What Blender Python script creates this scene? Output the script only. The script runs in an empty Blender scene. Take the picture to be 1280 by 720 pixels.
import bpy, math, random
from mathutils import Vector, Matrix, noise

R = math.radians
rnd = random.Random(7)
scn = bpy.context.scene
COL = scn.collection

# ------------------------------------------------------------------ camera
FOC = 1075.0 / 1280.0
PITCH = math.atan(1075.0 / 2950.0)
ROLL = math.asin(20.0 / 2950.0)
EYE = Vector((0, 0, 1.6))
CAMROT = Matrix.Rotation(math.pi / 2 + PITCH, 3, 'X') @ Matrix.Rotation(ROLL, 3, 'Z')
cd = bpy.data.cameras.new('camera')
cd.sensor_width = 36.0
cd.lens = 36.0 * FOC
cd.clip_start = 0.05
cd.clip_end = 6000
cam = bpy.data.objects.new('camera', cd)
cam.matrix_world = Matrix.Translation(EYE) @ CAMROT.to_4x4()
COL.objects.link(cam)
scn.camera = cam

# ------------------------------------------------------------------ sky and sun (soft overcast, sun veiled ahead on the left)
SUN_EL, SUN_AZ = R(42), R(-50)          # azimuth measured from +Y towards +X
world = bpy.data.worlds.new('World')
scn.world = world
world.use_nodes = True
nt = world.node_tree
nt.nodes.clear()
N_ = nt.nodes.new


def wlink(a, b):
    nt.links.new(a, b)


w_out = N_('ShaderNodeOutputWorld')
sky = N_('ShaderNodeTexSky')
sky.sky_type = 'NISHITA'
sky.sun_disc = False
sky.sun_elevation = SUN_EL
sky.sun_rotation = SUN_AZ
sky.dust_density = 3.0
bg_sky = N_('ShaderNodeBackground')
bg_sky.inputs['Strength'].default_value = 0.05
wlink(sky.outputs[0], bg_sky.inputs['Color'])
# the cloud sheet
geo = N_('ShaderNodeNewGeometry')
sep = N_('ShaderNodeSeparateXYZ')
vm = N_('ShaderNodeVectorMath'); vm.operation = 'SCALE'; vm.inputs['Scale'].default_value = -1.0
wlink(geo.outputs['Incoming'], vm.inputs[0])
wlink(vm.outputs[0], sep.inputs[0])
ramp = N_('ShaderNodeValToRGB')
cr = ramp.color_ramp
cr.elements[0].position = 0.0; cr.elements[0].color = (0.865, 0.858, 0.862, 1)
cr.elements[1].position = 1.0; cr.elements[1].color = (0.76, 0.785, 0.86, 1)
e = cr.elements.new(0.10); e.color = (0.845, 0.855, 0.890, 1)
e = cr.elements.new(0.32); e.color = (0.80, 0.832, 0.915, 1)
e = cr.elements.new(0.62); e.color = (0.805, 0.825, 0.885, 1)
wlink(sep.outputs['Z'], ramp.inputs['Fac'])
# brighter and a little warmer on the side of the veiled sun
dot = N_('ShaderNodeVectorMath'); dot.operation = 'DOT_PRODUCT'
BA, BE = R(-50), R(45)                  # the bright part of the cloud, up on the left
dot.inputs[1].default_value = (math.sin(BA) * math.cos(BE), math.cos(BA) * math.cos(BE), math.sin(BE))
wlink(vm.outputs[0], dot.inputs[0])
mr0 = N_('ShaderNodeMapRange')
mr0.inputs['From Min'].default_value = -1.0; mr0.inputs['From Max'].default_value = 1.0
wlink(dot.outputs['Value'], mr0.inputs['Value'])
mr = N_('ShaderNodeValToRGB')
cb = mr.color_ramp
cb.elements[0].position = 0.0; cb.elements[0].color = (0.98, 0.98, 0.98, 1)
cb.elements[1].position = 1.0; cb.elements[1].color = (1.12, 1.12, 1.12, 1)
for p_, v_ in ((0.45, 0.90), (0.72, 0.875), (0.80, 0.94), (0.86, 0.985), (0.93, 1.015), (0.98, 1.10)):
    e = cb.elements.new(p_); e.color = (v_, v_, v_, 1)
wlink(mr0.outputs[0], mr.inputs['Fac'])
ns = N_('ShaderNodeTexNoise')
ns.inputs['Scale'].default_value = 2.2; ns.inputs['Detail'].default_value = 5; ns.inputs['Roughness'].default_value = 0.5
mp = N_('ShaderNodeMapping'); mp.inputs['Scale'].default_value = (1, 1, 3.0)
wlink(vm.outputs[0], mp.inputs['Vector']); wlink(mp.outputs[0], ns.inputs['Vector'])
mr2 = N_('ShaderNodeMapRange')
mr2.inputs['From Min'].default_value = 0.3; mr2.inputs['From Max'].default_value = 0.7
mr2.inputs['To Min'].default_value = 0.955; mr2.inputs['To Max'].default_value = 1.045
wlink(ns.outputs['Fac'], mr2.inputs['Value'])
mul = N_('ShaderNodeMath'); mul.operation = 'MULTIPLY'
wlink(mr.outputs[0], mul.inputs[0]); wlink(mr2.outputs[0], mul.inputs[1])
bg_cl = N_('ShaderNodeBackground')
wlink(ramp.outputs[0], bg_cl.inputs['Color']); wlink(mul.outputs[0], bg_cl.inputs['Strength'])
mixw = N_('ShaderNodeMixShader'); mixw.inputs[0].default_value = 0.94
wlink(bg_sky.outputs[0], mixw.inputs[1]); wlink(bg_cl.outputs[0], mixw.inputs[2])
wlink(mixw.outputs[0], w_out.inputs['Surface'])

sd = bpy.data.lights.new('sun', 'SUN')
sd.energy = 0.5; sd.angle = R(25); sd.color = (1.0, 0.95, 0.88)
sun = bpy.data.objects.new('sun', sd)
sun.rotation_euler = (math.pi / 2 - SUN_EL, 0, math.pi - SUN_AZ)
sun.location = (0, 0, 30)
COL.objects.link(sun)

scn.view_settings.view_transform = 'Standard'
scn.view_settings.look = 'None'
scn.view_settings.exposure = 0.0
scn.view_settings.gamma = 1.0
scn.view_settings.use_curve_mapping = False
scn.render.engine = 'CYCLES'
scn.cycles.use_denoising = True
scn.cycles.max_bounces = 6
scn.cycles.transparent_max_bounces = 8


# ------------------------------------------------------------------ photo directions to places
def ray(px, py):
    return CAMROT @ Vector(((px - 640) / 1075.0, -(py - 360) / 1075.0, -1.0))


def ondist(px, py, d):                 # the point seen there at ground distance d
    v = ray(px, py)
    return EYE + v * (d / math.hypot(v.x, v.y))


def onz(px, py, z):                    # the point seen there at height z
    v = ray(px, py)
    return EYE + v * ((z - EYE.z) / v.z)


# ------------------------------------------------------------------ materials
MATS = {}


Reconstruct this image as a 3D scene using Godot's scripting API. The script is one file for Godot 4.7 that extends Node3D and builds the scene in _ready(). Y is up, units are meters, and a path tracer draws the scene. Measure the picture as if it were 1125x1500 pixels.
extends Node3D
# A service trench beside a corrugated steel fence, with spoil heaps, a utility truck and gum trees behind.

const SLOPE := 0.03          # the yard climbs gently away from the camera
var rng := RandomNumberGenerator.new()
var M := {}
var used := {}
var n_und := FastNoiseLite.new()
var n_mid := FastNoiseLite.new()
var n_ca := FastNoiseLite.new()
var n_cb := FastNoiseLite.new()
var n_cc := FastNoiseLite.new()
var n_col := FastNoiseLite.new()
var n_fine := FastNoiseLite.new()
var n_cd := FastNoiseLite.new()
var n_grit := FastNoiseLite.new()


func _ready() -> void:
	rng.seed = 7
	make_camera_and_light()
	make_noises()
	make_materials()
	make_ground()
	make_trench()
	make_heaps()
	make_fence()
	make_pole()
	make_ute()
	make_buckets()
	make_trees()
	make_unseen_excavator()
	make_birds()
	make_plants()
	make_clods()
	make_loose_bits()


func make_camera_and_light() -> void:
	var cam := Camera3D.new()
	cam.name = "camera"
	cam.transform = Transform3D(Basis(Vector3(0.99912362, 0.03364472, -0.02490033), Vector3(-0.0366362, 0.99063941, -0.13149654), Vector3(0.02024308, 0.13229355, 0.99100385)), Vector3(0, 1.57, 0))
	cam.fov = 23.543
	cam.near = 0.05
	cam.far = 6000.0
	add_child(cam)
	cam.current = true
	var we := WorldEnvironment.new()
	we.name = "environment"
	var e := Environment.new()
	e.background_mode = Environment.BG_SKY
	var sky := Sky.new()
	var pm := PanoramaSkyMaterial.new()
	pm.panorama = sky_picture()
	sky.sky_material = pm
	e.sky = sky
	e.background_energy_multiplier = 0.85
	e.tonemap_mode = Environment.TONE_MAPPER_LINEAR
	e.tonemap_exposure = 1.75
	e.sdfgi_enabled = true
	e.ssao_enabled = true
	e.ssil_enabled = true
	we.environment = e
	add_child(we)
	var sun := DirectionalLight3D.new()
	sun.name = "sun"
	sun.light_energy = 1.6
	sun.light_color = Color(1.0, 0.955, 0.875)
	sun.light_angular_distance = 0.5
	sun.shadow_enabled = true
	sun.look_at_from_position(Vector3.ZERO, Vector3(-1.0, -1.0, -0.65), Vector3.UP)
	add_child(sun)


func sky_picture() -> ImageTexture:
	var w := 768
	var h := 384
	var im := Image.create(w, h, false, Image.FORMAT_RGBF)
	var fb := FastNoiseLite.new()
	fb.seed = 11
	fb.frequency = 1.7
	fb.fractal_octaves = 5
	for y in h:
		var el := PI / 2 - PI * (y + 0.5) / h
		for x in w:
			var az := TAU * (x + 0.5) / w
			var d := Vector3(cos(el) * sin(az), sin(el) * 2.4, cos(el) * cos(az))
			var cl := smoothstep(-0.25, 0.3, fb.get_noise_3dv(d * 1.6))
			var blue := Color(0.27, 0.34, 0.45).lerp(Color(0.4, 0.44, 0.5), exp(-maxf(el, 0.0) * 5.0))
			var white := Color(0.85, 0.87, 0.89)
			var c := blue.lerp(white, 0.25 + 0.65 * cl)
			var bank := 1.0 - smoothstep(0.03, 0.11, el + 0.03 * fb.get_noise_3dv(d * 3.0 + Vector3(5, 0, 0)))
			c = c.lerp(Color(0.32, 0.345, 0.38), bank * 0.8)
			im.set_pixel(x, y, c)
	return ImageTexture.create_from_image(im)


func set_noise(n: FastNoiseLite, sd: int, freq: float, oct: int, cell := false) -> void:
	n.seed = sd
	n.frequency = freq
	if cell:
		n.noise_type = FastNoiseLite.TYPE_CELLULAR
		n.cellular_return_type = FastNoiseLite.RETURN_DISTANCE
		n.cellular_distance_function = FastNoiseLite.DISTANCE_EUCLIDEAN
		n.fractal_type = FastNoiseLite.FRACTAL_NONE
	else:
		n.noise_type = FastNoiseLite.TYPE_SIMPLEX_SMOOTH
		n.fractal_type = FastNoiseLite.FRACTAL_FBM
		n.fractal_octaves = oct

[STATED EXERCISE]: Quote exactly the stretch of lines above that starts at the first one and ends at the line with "nt.links.new(a, b)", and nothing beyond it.

[SOLUTION TO THIS EXERCISE]:
What Blender Python script creates this scene? Output the script only. The script runs in an empty Blender scene. Take the picture to be 1280 by 720 pixels.
import bpy, math, random
from mathutils import Vector, Matrix, noise

R = math.radians
rnd = random.Random(7)
scn = bpy.context.scene
COL = scn.collection

# ------------------------------------------------------------------ camera
FOC = 1075.0 / 1280.0
PITCH = math.atan(1075.0 / 2950.0)
ROLL = math.asin(20.0 / 2950.0)
EYE = Vector((0, 0, 1.6))
CAMROT = Matrix.Rotation(math.pi / 2 + PITCH, 3, 'X') @ Matrix.Rotation(ROLL, 3, 'Z')
cd = bpy.data.cameras.new('camera')
cd.sensor_width = 36.0
cd.lens = 36.0 * FOC
cd.clip_start = 0.05
cd.clip_end = 6000
cam = bpy.data.objects.new('camera', cd)
cam.matrix_world = Matrix.Translation(EYE) @ CAMROT.to_4x4()
COL.objects.link(cam)
scn.camera = cam

# ------------------------------------------------------------------ sky and sun (soft overcast, sun veiled ahead on the left)
SUN_EL, SUN_AZ = R(42), R(-50)          # azimuth measured from +Y towards +X
world = bpy.data.worlds.new('World')
scn.world = world
world.use_nodes = True
nt = world.node_tree
nt.nodes.clear()
N_ = nt.nodes.new


def wlink(a, b):
    nt.links.new(a, b)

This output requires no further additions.